### Instruction
Tally every line of the listing where the string "picture" is found, and state the total alone.

### Records to process
+++

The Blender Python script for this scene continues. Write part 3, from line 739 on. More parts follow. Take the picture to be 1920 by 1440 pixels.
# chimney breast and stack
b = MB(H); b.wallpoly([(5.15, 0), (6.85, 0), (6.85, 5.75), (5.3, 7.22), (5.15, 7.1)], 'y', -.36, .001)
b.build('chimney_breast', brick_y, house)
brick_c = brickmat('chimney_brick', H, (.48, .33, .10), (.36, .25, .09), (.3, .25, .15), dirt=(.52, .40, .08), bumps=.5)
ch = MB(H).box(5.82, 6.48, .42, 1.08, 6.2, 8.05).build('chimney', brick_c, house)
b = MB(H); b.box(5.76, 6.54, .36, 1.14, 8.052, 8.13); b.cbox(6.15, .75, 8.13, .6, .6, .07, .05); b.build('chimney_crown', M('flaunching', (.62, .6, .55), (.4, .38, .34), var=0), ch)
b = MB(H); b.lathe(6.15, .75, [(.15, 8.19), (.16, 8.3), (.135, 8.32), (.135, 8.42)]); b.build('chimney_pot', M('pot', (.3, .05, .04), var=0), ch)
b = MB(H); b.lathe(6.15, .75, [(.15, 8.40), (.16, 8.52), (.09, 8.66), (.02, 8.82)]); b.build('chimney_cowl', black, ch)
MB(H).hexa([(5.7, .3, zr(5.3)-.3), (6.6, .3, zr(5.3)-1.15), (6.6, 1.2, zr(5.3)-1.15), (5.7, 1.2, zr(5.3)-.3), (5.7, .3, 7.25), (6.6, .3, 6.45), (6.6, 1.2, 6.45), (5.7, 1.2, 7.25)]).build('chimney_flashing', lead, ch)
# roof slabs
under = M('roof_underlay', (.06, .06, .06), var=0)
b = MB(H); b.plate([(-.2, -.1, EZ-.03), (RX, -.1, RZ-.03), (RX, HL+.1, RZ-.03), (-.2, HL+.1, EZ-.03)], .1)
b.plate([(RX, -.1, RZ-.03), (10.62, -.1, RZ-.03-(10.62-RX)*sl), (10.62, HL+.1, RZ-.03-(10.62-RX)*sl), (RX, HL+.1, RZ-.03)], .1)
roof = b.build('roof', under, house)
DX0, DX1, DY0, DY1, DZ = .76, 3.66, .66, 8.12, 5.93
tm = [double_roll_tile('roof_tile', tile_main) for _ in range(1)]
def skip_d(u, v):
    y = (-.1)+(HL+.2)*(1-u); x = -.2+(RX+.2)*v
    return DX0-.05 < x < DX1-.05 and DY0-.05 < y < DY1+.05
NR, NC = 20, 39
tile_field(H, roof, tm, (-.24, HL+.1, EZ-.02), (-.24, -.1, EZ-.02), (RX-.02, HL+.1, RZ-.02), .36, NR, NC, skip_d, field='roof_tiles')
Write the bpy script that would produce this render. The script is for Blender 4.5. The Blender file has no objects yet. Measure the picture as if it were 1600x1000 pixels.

+++

### Finished exercise
2